- Request:
Go through the entries below and collect each line with the string "Model" in it.

** BEGIN Data for processing **

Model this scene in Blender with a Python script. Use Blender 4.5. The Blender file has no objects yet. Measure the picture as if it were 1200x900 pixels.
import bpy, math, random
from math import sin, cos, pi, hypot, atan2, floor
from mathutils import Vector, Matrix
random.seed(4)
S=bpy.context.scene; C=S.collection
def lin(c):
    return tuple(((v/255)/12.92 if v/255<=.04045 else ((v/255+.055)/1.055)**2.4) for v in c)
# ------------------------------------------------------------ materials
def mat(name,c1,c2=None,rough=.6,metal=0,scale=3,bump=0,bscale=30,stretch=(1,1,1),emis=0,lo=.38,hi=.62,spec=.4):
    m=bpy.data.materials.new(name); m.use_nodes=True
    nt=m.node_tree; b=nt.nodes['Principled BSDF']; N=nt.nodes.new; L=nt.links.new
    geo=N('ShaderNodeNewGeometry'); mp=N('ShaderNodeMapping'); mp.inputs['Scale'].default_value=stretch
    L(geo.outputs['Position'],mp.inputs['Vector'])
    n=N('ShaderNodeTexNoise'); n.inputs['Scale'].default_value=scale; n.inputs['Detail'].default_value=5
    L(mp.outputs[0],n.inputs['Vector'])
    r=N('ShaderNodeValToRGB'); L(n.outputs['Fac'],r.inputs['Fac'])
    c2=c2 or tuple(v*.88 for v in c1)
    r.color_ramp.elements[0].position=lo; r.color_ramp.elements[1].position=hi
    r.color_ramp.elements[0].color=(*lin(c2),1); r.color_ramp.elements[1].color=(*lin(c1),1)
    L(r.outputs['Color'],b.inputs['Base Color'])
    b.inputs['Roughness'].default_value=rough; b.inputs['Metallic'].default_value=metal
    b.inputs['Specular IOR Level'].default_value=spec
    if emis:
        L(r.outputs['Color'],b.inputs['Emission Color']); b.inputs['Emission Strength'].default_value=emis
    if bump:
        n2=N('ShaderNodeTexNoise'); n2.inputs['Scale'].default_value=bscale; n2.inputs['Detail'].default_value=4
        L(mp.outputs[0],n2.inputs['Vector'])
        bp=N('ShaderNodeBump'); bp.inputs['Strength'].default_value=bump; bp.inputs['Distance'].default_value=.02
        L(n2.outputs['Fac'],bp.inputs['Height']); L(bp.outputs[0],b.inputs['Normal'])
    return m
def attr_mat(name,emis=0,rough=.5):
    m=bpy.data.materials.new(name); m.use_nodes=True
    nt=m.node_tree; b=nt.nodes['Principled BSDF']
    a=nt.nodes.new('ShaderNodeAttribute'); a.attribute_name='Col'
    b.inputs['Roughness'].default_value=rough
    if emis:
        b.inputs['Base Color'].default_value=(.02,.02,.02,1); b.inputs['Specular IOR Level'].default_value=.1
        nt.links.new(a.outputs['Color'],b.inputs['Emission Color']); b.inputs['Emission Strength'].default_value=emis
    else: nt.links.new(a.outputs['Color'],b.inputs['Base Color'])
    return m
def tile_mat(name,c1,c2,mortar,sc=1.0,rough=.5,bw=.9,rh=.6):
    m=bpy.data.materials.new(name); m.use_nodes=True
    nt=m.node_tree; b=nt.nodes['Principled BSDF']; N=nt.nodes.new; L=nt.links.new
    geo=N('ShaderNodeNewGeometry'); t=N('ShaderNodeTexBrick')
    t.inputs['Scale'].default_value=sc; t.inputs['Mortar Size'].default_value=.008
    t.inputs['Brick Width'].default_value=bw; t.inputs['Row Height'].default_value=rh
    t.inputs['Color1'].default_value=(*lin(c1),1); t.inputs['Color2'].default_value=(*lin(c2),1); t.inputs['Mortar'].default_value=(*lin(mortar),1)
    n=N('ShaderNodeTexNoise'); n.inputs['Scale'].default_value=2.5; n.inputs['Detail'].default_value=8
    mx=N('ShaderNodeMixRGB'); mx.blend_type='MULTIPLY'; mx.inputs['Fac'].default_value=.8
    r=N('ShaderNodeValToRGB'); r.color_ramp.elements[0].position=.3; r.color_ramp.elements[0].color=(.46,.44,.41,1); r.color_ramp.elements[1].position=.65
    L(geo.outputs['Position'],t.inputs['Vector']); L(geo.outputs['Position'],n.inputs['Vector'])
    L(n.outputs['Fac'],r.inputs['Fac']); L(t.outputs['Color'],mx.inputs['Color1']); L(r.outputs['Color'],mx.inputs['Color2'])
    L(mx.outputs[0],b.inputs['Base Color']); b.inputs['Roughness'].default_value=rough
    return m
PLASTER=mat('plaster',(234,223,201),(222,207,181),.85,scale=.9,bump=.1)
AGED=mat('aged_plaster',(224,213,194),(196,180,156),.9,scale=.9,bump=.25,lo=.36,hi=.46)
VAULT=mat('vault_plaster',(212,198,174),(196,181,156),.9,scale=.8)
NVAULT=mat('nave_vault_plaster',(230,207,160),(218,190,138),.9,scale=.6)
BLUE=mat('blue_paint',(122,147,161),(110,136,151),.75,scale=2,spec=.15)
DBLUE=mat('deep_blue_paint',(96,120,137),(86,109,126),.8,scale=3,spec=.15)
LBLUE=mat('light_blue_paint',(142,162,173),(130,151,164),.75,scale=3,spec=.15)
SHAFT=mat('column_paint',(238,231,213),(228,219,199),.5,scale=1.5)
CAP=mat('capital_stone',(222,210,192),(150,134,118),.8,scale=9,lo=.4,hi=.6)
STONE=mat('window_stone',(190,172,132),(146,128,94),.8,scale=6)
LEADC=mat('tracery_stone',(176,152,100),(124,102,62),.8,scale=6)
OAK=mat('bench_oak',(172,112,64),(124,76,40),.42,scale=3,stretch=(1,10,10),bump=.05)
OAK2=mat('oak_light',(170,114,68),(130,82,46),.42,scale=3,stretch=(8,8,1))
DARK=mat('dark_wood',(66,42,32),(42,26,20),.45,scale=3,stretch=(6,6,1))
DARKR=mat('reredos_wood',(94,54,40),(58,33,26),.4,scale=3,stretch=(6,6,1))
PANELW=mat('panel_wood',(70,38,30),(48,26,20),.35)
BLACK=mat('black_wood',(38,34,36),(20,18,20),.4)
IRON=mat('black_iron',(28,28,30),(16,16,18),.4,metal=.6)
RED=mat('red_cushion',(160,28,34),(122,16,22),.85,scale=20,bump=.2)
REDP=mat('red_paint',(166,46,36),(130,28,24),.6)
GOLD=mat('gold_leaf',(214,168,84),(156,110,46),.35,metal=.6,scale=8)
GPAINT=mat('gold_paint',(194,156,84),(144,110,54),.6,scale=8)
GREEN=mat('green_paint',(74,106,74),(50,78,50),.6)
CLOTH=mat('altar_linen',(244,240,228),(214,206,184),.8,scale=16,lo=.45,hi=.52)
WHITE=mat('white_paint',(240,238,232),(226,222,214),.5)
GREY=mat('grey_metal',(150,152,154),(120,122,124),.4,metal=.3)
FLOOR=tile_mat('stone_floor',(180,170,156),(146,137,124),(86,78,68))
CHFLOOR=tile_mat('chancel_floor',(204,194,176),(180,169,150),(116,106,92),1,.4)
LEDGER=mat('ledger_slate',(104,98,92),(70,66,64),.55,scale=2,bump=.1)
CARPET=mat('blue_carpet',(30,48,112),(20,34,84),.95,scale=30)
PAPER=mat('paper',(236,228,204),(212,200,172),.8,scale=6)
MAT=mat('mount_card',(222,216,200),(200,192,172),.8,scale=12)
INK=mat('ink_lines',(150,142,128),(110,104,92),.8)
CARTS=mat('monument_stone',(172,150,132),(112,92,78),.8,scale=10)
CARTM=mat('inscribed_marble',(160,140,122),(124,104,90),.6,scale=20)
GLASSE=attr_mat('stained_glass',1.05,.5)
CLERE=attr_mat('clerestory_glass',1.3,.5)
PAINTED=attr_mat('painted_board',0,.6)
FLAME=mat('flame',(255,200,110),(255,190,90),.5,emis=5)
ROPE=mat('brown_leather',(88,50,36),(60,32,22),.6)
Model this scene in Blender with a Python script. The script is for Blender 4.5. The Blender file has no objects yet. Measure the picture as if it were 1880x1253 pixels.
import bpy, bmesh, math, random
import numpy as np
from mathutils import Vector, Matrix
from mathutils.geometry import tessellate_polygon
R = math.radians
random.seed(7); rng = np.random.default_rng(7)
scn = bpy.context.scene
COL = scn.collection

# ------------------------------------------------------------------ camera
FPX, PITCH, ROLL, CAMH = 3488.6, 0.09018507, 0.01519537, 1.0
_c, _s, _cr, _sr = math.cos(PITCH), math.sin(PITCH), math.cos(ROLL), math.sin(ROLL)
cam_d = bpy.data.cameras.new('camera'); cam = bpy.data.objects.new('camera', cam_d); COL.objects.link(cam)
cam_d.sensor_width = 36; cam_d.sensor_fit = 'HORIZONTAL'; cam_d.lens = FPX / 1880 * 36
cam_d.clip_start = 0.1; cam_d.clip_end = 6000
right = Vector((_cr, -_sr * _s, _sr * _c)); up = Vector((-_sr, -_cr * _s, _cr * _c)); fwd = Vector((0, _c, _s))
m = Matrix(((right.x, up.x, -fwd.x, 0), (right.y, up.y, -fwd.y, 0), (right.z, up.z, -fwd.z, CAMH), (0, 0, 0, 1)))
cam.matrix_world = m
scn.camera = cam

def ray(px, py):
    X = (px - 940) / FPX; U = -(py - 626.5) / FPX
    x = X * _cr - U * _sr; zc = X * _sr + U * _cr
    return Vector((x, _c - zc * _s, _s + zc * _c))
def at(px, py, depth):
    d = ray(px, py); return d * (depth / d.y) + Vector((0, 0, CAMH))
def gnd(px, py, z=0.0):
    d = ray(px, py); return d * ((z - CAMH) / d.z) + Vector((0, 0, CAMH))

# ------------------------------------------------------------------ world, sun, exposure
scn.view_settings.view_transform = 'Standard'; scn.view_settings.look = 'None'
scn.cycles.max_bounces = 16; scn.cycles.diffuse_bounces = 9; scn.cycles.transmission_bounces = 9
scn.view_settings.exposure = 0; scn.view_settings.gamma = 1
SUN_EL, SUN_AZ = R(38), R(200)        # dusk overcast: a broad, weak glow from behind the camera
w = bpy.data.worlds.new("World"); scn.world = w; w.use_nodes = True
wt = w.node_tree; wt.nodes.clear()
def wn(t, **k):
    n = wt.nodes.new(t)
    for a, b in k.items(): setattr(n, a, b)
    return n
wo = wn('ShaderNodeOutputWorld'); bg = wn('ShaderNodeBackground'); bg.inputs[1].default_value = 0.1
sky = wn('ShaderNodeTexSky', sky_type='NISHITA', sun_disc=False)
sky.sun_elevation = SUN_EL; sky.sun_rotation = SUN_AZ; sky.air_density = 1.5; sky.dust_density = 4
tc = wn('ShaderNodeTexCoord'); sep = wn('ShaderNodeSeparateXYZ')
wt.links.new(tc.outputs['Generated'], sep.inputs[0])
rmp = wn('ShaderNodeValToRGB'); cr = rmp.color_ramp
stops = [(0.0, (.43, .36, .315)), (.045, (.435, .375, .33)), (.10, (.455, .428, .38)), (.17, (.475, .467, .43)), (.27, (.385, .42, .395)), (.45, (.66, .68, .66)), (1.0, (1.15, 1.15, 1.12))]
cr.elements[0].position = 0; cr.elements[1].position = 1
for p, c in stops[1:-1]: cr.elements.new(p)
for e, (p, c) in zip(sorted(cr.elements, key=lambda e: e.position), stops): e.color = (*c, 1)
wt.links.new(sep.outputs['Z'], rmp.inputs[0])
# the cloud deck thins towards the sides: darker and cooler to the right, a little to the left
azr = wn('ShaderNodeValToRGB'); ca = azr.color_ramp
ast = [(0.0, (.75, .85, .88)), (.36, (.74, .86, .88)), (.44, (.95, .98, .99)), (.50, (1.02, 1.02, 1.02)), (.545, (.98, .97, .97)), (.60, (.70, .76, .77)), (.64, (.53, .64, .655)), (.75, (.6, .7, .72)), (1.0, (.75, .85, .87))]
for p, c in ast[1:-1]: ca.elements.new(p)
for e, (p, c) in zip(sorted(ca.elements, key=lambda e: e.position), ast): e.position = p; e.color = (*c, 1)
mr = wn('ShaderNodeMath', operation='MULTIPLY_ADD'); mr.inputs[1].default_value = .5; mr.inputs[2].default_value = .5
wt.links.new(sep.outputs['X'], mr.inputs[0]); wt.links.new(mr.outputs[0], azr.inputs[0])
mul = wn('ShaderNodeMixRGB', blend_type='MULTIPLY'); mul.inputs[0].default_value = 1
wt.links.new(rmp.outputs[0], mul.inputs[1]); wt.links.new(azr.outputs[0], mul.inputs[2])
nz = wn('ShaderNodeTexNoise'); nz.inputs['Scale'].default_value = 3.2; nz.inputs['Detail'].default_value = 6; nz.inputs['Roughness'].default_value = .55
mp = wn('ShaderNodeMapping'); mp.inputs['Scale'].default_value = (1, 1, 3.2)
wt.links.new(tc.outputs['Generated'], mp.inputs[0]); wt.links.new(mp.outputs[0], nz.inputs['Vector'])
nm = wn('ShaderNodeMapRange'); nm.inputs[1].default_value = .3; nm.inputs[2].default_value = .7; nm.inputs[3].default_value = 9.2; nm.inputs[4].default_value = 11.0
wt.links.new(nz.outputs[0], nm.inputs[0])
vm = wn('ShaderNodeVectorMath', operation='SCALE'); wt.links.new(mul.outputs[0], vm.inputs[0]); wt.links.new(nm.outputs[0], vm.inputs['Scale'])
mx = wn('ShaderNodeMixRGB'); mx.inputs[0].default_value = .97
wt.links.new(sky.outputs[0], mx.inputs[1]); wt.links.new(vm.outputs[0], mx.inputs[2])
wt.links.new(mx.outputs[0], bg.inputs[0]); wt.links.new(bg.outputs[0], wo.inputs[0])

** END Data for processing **

- Written answer:
Model this scene in Blender with a Python script. Use Blender 4.5. The Blender file has no objects yet. Measure the picture as if it were 1200x900 pixels.
Model this scene in Blender with a Python script. The script is for Blender 4.5. The Blender file has no objects yet. Measure the picture as if it were 1880x1253 pixels.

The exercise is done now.